The sole condition of The Contract is that you are trapped in a binding agreement that you can not put this book down until you have reached the last page. One paragraph after another, the story keeps escalating, and building layers, like a snowball rolling uphill. This book may easily be found in the Sci-Fi/Fantasy section, but it's real genre is Thriller, but also just happens to be situated on a cool alien planet at the edge of the known Universe, with properly alien aliens.

I still have trouble imagining what the "Hosts" look like, at one point they are described as something like "insect-horse-crab-coral chimeric beasts", but I imagine if this was made as some kind of film (which would have impossibly-high expectations), there would be a creature-shop department employed by people straight out of a lunatic asylum, or whatever politically correct term they call it now days.

There is a kind of technology in Embassytown called "biorigging"--this basically means every technology is actually a live organism. Imagine a large fleshy gun with a mouth and teeth, and when you pull the trigger its mouth opens and howls a flaming projectile. Even the houses are alive, the wallpaper is actually its skin, and through some orifice, like a fireplace or something, is where you have to feed it. I can't help but think that Miélville is probably a huge GWAR fan or something.

I won't go too specific into the strange world of Embassytown and its story, it probably takes about as long to explain as reading the story itself. I'd like to think the story is very much about language and symbolism, about perception and reality, and probably related to Lacanian psychology. If you're not a thinker, you don't have to think that it's really about anything, as the story itself is enough to keep you on the edge of your seat. At least that's what it did to me.

In summary, a great read, highly recommended, I should check out more of Miélville's stuff.

Up next: TIMEQUAKE by Kurt Vonnegut.

The following quote is by Phillip K. Dick, when he took a questionerre for Science Fiction writers back in 1969. It is not about Timequake (which was written in 1996), it's about Vonnegut's first book Player Piano, but it may as well be about any of his books:
Question 11: What do you consider the greatest weakness of science fiction today?

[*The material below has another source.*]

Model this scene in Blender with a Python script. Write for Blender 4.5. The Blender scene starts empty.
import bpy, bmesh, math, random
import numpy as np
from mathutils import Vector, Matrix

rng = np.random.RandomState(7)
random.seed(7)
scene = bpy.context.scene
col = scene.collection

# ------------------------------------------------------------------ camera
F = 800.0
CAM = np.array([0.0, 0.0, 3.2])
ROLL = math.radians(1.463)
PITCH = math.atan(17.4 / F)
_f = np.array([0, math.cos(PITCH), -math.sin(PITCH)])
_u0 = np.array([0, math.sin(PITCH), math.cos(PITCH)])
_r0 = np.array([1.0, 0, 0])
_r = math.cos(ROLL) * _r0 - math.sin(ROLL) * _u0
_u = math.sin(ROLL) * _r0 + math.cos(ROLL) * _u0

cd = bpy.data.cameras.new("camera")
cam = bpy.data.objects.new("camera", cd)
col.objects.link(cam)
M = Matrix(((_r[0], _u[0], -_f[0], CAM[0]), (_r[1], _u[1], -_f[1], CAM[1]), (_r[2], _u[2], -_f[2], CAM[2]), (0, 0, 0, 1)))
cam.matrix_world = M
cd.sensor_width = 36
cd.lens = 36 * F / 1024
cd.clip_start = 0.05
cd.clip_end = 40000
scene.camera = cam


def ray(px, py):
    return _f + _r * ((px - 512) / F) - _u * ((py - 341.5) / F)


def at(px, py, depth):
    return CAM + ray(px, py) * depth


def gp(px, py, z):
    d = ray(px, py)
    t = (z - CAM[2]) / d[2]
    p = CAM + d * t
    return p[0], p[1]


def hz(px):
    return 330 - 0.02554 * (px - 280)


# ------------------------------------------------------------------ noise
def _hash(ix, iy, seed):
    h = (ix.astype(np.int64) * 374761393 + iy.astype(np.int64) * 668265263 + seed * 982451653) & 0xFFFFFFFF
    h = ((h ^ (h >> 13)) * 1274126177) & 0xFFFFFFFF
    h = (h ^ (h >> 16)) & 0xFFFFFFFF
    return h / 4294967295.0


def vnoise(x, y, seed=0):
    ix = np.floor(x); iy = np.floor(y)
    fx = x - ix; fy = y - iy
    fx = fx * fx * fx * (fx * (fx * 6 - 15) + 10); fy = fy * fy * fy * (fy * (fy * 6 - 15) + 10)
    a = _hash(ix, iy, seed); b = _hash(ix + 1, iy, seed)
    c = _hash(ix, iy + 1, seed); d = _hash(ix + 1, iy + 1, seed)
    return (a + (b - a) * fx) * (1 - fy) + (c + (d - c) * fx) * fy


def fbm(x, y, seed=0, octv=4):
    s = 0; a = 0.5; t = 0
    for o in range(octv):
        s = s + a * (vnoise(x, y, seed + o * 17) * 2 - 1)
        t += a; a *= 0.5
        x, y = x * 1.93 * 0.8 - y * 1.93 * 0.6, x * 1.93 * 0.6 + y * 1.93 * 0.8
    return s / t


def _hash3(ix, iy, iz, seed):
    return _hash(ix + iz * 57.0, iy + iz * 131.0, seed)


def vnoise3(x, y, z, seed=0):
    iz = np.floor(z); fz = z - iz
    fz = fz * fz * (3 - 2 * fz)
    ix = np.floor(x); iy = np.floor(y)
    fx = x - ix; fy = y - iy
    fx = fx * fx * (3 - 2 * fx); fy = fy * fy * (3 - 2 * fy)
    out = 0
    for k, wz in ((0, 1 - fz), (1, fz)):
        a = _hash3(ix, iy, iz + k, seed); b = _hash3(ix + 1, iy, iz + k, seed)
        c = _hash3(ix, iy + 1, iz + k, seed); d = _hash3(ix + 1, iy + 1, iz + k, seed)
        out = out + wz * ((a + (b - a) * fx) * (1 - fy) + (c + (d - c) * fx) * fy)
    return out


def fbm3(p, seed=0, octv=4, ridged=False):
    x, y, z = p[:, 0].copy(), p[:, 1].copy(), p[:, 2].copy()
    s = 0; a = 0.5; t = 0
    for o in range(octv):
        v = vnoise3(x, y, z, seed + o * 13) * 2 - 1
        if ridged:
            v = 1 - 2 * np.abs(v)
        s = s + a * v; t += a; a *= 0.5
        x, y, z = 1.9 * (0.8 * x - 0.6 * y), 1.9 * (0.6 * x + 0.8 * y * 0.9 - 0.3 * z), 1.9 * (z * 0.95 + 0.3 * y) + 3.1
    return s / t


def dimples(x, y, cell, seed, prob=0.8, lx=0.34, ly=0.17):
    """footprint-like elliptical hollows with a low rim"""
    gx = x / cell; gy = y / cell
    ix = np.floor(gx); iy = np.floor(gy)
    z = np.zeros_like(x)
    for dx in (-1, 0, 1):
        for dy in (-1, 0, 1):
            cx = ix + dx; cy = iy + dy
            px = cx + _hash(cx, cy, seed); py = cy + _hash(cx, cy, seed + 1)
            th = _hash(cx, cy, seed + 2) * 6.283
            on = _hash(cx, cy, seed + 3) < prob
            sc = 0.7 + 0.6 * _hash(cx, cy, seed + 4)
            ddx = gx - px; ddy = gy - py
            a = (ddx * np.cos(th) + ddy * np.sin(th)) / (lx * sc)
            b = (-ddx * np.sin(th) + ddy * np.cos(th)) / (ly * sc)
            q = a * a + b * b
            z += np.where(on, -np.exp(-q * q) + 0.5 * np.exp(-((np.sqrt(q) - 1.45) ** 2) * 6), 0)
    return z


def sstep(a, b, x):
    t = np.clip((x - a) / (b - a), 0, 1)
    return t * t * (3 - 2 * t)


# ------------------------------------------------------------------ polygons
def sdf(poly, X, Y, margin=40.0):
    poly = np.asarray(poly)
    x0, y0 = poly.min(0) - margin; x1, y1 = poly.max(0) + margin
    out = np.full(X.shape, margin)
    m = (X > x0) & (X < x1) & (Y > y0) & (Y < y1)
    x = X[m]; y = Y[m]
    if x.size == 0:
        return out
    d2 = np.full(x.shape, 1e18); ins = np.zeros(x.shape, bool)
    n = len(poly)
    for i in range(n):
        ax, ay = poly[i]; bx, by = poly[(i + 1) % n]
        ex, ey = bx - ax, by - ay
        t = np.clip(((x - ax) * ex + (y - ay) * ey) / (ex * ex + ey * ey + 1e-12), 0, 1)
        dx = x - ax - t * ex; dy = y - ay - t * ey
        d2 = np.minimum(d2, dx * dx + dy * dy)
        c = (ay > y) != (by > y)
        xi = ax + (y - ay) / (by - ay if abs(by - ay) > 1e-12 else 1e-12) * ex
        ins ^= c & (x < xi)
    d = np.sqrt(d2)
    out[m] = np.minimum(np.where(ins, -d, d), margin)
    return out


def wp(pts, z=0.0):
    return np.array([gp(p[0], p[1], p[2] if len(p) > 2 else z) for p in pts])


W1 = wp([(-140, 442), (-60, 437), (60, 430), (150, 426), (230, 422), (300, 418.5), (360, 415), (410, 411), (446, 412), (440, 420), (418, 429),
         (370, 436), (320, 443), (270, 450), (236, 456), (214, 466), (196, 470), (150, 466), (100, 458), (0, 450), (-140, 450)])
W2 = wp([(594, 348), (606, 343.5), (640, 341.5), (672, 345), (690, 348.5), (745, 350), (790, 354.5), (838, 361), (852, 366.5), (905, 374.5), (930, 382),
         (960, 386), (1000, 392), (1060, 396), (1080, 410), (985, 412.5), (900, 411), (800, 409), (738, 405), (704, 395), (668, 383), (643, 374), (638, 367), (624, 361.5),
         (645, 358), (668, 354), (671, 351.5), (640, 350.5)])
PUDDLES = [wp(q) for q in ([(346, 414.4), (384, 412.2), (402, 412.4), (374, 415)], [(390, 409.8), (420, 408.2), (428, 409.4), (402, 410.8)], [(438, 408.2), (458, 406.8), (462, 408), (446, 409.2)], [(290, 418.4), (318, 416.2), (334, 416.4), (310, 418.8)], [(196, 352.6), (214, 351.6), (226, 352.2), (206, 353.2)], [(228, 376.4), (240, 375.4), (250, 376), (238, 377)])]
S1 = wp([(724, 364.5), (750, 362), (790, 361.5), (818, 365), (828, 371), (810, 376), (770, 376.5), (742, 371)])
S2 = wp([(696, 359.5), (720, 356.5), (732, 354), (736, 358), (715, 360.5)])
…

Its inability to explore the subtle, intricate relationships that exist between the sexes. Men, in their relationship with women, get themselves into the most goddamn difficult circumstances, and SF ignores--or is unable to deal with--this fundamental aspect of adult life. Therefore SF remains preadult, and therefore appeals--more or less--to preadults. If SF explored the man-woman aspect of life it would not lose its readers as those readers reach maturity. The novel Player Piano is an exception to this, and I suggest that every SF fan and especially every would-be writer study again and again the details of this superb novel, which deal specifically with the relationship of the protagonist and his wife.
(I should note that Embassytown has a fair bit of exploration of the relationship between sexes, although it's such a different planet and different culture, it keeps the characters at their core fundamentally human)

2 comments:

  1. I find the selection of the book cover you chose particularly fascinating - I did not interpret the world of Embassytown in that way in my head, i.e. a desolate-looking dystopia. I imagined a clean, white city of a sort of Roman-flavoured futurism, bordered with a strange alien 'City' of building-shaped organs and organ-shaped buildings. The fact that it represented somewhat of a utopia within an alien wonderland in my head made the effects of the story all the more devastating, like purity lost and fractured. Interesting how different readers can picture a world in their heads so radically different from one another.

    ReplyDelete
  2. I don't think she's in Embassytown, judging by the aeoli mask she's wearing, and the organic looking buildings, I'd say she's more among the outskirts of The City. I also imagined it quite different, though.